The NBI's chief investigator in the case, Tomi Taskila said that the agency has called on external help from international law enforcement investigators to look into suspicions of aggravated money laundering. Taskila did not specify the country or countries but did say that they do not include Russia or Estonia.

The call for international assistance is based on crimes related to preparation of money laundering, regarding funds from another country that were laundered in Finland, Taskila said on Tuesday.

Police said officers raided 17 locations in the Turku archipelago over the weekend and found large amounts of cash at several of the sites. The NBI said the exact sum of the money found was not yet known, but that the sums found were of varying sizes, the largest being a 500,000-euro stash found in two plastic bags which were sent to a special unit to be counted.

Along with the cash, investigators also reportedly seized computer gear containing more than 200 terabytes of data in the weekend operation. The NBI said the data files were the most interesting pieces of evidence uncovered during the raids.

President knew about case

President Sauli Niinistö said on Tuesday that he has long been aware of the investigation that led up to the large-scale operation in Turku over the weekend.

Niinistö said the operation was so extensive because of the significant number of Airiston Helmi's properties. Taking part in the operation were some 100 NBI investigators and about 300 authorities from other agencies, including the Border Guard and local police.

Niinistö said he has long been concerned about Russian land purchases in strategically significant regions of Finland.
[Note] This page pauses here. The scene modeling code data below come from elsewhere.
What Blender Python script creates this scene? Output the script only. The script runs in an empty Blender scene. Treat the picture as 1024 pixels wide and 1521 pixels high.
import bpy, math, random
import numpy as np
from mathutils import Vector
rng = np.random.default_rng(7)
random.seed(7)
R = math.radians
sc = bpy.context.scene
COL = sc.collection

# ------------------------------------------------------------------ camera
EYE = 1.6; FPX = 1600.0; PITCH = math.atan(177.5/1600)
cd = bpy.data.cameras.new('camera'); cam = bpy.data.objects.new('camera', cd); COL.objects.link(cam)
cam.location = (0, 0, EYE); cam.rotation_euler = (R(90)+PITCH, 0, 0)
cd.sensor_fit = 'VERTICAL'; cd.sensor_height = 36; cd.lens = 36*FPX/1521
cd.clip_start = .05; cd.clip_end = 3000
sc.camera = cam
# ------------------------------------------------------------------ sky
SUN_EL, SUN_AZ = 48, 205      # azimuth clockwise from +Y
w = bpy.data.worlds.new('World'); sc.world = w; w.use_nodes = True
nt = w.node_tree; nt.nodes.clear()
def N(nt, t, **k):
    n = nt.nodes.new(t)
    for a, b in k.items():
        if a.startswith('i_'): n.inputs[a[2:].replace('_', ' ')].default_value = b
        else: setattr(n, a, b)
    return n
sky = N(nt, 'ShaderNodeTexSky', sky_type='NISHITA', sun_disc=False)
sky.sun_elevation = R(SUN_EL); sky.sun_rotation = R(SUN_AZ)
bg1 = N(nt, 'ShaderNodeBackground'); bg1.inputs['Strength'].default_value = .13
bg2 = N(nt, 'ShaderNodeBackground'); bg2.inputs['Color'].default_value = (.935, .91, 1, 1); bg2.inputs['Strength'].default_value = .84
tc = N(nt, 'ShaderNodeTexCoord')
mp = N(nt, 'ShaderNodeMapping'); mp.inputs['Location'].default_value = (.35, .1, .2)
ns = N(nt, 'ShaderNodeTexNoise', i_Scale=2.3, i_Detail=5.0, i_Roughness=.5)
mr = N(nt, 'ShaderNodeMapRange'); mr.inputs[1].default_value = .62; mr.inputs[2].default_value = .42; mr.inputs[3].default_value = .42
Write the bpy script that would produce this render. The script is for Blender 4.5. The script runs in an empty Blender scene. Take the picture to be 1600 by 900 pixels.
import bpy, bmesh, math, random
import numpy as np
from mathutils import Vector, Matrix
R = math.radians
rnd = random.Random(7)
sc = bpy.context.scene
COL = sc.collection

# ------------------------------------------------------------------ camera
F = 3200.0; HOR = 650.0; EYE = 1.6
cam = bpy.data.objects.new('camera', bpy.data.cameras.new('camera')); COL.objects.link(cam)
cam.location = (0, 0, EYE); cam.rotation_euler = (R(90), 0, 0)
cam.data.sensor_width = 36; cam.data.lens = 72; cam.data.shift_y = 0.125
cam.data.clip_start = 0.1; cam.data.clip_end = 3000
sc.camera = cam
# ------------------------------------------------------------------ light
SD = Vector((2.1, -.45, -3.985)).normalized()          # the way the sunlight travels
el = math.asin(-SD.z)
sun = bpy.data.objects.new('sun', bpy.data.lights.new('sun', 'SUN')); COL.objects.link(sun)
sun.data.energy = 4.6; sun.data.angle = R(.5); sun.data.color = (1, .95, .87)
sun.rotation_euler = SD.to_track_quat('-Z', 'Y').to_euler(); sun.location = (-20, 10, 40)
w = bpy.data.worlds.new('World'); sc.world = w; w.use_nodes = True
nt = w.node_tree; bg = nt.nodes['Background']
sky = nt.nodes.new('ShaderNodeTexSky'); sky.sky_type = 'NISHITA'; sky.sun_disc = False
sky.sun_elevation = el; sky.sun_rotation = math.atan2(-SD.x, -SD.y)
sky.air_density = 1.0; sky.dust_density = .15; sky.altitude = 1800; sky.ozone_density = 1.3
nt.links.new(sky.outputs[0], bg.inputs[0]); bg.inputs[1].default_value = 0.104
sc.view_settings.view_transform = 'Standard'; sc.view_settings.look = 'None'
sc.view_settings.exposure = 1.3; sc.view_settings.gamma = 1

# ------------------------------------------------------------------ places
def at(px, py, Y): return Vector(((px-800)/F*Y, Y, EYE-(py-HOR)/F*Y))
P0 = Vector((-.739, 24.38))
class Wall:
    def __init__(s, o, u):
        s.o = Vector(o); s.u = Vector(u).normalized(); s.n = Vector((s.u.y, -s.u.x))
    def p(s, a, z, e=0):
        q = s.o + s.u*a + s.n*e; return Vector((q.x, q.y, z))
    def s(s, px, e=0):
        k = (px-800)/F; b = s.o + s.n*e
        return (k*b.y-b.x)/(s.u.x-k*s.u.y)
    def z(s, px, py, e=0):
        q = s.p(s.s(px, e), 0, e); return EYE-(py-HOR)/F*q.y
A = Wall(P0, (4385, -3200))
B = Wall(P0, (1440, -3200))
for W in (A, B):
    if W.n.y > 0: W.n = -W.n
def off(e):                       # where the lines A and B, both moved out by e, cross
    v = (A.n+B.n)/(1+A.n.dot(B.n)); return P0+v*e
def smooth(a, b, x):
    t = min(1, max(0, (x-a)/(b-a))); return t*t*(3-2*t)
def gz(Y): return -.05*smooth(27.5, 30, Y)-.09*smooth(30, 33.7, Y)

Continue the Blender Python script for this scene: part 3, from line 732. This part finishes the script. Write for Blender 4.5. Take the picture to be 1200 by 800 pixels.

The president went on to say that the police operation will have no effect on the diplomatic relationship between Finland and Russia.

Niinistö commented on developments in the case from New York City, where he is participating at the UN General Assembly.

Niinistö declined to comment when asked whether the Finnish government should seize the Airiston Helmi-owned land, noting that the state does not have the justification to seize property that was sold many years ago.

The president added that Finland should update legislation to ensure that similar transactions are more closely monitored in future.